Dans ce monde en plein bouleversement, les défis à relever sont immenses, mais les possibilités le sont également. Chaque collectivité ultramarine dispose d’une richesse patrimoniale naturelle et humaine exceptionnelle, qu’il convient non seulement de préserver, mais aussi de valoriser.

Le CESE a approuvé l’esprit de la méthode d’élaboration du projet de loi, consistant à définir à l’échelle de chaque collectivité ultramarine un projet de société à long terme, dans le cadre d’une démarche de démocratie participative, et en application du principe de subsidiarité. Aussi, l’enjeu principal pour la présente loi de programmation est non seulement de rappeler que les populations des outre-mer ont droit à l’égalité réelle au sein du peuple français, mais aussi de définir avec la plus grande clarté la bonne méthode et les bons outils pour que ce droit devienne demain plus réalité qu’aujourd’hui.

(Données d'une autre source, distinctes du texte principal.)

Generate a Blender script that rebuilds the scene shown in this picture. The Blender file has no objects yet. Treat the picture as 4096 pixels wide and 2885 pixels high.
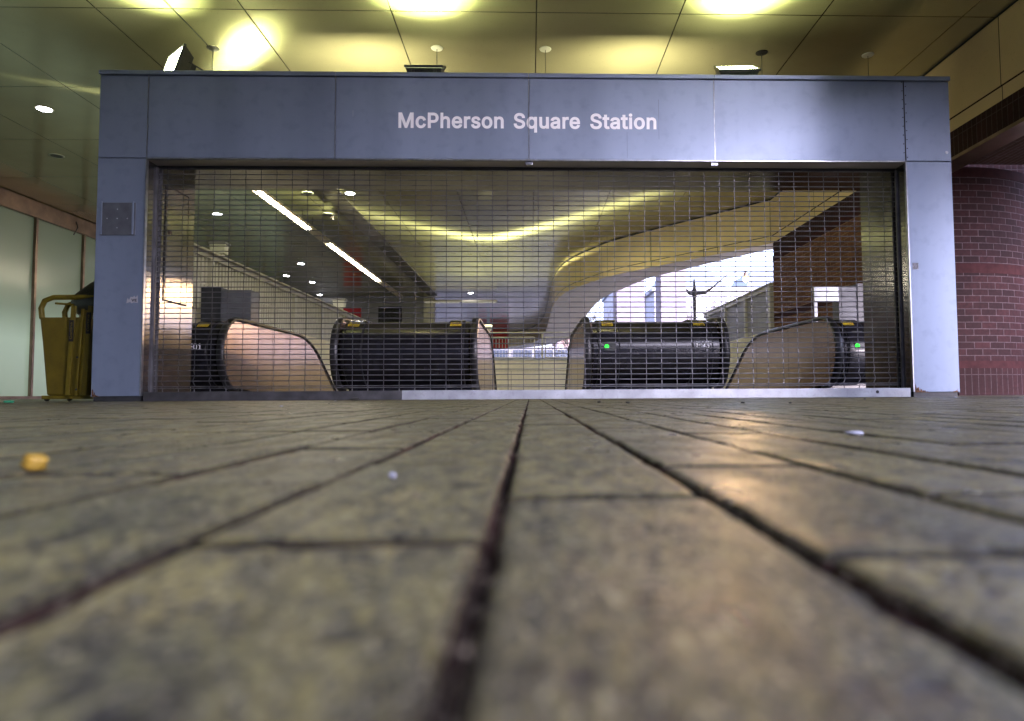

Je terminerai en reprenant cette citation concluant le rapport sur l’état de la France 2016 du CESE : « Le pays doit assumer ses contradictions, développer ses atouts pour les transformer en richesses futures, croire toujours en la France et l’aimer. »

Je vous remercie de nouveau d’avoir permis au Conseil économique, social et environnemental d’exposer devant vous son avis. (Applaudissements.)